PhD Graduate
Year Admitted
2017
Year Graduated
2023
Research Areas
Environmental and natural resource economics; land-use; wilderness conservation
Faculty Advisor
Robert Heilmayr (Social Science Group)
Committee
Kelsey Jack, Andrew Plantinga
Dissertation Title & Abstract
Evaluating Impacts of Forests and Forest Policy: Methods and Applications using Satellite Data
Forests provide ecosystem services at a variety of scales, from local to global. Recent attention has focused on forests’ potential to mitigate climate change because of their ability to store carbon. They also provide substantial local benefits, as trees can mitigate pollution, reduce extreme temperatures, and enhance psychological well-being. Unfortunately, threats such as logging and commodity agriculture have led to substantial deforestation of primary forest. Other factors such as drought, fire, and insects also pose a threat, impeding the provision of ecosystem services and undermining climate mitigation potential. In order to design policies that can effectively deliver on the promise of forests, better evidence is needed to quantify the social costs and benefits that forests provide and understand how policy can be best designed to support both forest ecosystems and local actors.

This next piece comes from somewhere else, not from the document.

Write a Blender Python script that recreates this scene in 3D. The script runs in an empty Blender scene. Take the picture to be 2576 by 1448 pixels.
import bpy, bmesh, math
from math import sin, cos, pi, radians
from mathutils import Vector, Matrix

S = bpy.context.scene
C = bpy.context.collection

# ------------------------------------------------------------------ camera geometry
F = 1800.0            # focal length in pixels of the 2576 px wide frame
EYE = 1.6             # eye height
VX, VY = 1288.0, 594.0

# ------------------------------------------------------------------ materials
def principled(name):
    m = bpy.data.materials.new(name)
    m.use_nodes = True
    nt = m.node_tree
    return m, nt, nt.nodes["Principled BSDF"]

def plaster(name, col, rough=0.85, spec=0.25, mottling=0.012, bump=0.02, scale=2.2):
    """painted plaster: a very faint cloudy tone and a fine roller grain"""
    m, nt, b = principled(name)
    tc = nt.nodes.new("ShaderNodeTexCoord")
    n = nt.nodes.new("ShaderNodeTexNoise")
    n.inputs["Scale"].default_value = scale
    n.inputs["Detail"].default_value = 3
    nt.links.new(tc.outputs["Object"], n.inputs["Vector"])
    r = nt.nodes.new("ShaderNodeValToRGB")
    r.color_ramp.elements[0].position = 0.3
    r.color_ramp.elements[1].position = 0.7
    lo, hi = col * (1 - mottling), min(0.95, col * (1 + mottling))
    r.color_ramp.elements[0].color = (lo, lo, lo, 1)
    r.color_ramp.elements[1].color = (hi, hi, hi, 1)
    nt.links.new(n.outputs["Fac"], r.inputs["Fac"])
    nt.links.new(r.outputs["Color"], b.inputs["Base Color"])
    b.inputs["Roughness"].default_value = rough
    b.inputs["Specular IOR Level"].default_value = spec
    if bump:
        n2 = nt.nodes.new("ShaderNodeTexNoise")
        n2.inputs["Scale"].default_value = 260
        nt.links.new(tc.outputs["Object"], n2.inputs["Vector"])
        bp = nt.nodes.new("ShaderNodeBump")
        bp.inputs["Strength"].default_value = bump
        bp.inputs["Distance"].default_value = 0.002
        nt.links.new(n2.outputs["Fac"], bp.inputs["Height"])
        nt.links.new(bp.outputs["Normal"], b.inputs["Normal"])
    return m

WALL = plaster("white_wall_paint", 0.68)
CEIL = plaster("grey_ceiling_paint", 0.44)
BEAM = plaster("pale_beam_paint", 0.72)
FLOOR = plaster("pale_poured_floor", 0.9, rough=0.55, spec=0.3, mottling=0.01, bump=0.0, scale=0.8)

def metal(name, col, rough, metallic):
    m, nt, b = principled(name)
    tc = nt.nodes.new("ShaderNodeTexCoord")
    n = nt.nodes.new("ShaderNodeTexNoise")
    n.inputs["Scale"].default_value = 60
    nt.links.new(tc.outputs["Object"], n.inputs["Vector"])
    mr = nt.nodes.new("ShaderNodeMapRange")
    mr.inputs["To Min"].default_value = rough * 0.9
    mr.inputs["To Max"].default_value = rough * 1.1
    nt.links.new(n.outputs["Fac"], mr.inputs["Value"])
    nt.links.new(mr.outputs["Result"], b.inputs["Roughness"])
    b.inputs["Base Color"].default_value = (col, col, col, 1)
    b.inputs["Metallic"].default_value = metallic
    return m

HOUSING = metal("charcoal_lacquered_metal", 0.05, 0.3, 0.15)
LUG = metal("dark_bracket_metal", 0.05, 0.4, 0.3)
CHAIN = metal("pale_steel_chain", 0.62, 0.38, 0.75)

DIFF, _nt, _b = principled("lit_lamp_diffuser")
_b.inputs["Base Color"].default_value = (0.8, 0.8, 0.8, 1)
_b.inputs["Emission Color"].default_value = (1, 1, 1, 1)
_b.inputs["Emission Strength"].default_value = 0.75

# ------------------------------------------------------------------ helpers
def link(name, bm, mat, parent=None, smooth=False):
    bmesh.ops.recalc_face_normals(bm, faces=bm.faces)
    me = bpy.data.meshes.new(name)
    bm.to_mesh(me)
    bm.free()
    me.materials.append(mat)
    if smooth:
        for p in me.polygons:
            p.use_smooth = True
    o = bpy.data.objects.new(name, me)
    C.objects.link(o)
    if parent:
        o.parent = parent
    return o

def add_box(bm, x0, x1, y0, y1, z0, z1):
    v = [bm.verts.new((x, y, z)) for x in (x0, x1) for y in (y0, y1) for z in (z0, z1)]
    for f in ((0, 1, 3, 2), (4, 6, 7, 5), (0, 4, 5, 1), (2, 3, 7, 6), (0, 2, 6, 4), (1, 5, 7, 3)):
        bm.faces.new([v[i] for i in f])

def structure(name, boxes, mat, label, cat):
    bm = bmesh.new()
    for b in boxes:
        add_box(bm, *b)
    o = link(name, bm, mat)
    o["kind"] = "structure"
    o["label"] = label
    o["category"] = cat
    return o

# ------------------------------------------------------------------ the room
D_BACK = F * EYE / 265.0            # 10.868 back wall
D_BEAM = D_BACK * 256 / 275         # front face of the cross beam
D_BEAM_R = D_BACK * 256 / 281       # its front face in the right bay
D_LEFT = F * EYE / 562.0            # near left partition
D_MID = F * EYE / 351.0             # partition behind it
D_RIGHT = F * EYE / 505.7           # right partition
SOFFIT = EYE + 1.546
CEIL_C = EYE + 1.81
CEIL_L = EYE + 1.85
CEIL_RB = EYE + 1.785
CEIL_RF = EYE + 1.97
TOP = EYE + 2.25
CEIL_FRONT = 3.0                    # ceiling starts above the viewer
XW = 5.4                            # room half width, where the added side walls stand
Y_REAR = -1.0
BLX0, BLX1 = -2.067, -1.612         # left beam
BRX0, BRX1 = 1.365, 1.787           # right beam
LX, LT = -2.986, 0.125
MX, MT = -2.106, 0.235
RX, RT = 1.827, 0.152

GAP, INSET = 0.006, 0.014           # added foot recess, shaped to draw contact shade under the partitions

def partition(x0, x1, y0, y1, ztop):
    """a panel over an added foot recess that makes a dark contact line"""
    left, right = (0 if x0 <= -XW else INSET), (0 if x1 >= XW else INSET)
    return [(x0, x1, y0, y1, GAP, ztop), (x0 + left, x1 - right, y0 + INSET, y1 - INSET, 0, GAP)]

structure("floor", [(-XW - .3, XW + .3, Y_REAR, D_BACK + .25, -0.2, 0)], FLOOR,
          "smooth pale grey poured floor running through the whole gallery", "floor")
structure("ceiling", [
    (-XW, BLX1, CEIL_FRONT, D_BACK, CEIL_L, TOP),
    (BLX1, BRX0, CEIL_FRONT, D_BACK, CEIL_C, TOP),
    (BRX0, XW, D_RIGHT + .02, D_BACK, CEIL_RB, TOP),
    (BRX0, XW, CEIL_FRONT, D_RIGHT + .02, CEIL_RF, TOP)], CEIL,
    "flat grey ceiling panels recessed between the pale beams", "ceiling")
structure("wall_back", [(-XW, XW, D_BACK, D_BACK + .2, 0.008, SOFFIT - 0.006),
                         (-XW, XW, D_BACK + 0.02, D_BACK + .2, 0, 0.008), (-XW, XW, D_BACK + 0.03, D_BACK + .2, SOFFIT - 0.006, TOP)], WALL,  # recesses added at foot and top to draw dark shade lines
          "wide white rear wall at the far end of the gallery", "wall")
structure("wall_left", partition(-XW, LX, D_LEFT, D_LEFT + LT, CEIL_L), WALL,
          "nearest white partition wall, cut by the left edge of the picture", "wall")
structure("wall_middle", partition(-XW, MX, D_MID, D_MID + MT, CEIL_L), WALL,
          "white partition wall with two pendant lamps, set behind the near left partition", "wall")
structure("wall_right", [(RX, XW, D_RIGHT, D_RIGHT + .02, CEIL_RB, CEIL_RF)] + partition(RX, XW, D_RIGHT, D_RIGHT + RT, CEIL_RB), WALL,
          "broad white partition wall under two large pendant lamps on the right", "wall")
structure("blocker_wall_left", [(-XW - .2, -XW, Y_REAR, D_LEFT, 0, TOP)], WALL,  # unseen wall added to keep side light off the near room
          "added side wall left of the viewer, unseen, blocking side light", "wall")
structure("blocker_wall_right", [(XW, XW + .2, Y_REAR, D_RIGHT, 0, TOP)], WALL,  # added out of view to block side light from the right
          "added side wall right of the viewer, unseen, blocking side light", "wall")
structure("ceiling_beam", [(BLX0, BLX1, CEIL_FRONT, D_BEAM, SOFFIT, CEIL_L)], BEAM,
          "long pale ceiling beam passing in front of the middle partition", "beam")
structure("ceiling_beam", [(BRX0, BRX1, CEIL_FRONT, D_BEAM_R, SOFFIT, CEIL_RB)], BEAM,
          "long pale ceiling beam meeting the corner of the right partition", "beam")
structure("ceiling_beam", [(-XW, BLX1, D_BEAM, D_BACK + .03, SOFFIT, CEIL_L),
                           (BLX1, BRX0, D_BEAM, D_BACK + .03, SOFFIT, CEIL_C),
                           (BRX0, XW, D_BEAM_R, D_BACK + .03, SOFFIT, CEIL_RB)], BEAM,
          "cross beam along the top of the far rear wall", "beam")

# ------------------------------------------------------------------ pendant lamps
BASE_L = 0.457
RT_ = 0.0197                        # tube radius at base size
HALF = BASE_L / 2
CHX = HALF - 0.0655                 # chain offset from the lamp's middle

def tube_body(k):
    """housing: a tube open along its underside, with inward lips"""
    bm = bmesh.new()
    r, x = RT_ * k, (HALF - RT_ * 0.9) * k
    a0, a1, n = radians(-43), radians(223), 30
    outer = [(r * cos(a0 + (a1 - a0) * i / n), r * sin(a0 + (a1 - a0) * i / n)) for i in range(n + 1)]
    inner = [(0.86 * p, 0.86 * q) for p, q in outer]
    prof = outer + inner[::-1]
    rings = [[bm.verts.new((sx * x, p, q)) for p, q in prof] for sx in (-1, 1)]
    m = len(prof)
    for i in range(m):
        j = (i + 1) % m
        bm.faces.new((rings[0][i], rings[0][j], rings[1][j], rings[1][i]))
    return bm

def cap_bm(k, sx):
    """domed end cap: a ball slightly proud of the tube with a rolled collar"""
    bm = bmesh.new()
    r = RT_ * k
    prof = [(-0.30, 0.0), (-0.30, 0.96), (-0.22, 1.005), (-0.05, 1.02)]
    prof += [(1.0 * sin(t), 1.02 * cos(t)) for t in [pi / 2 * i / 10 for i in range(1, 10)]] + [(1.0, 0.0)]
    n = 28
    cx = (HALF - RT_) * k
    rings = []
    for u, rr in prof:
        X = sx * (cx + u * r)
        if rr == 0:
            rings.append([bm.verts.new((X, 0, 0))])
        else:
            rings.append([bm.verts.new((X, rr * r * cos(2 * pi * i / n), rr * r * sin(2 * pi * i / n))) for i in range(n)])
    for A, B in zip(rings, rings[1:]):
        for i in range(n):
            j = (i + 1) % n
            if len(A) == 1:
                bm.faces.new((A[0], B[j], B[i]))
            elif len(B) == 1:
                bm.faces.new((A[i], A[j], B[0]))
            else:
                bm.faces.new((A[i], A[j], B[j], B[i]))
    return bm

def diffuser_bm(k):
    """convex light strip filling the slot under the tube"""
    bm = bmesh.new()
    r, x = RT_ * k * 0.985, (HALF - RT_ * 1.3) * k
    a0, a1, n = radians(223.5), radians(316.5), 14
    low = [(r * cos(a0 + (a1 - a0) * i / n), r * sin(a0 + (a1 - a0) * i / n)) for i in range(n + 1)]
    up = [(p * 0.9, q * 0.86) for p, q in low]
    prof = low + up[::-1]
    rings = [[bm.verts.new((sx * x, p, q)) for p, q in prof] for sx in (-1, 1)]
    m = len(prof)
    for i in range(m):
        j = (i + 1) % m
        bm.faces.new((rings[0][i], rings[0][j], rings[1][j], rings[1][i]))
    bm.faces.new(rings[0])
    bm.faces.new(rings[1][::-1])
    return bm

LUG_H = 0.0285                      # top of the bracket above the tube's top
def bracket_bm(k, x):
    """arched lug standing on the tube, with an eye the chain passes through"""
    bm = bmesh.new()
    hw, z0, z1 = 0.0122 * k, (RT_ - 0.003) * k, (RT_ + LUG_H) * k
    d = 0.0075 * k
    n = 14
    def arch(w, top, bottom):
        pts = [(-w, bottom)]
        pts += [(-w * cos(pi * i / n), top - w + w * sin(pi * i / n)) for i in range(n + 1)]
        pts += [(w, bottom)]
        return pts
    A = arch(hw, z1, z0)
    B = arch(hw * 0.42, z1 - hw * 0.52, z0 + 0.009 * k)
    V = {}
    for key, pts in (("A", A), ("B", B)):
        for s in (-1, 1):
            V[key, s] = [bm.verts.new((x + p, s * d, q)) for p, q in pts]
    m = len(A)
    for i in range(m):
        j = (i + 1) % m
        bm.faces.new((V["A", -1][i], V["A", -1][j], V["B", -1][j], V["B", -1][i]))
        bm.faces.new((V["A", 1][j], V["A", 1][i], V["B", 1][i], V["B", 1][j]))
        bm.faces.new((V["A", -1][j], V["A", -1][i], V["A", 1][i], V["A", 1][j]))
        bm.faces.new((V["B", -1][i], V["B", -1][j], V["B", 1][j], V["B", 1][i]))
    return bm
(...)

Advances in earth observation have made more data detailing the dynamics of land cover and land use change available than ever before. In response, a growing body of work has emerged that integrates econometric methods of causal inference with these big data in order to evaluate the effectiveness of various policy designs. This has become particularly true in the context of forest conservation, where these quasiexperimental impact evaluations are increasingly used to inform new policy. However, factors inherent to their structure such as measurement error and irreversibility may affect the performance of common econometric approaches. Further work is needed to help researchers grapple with how these data can be best integrated with econometric methods of causal inference, thereby providing more informative insight into policy design.
This dissertation seeks to ask and answer three core questions: 1) How does the binary and irreversible structure of most deforestation datasets affect the performance of typical panel econometric methods of causal inference; 2) Can policymakers design payments for ecosystem services programs to capitalize on the potential of forest-based climate solutions while supporting livelihoods in the reforestation context? and 3) How does ecosystem degradation, specifically invasive species induced tree cover loss, impact education outcomes?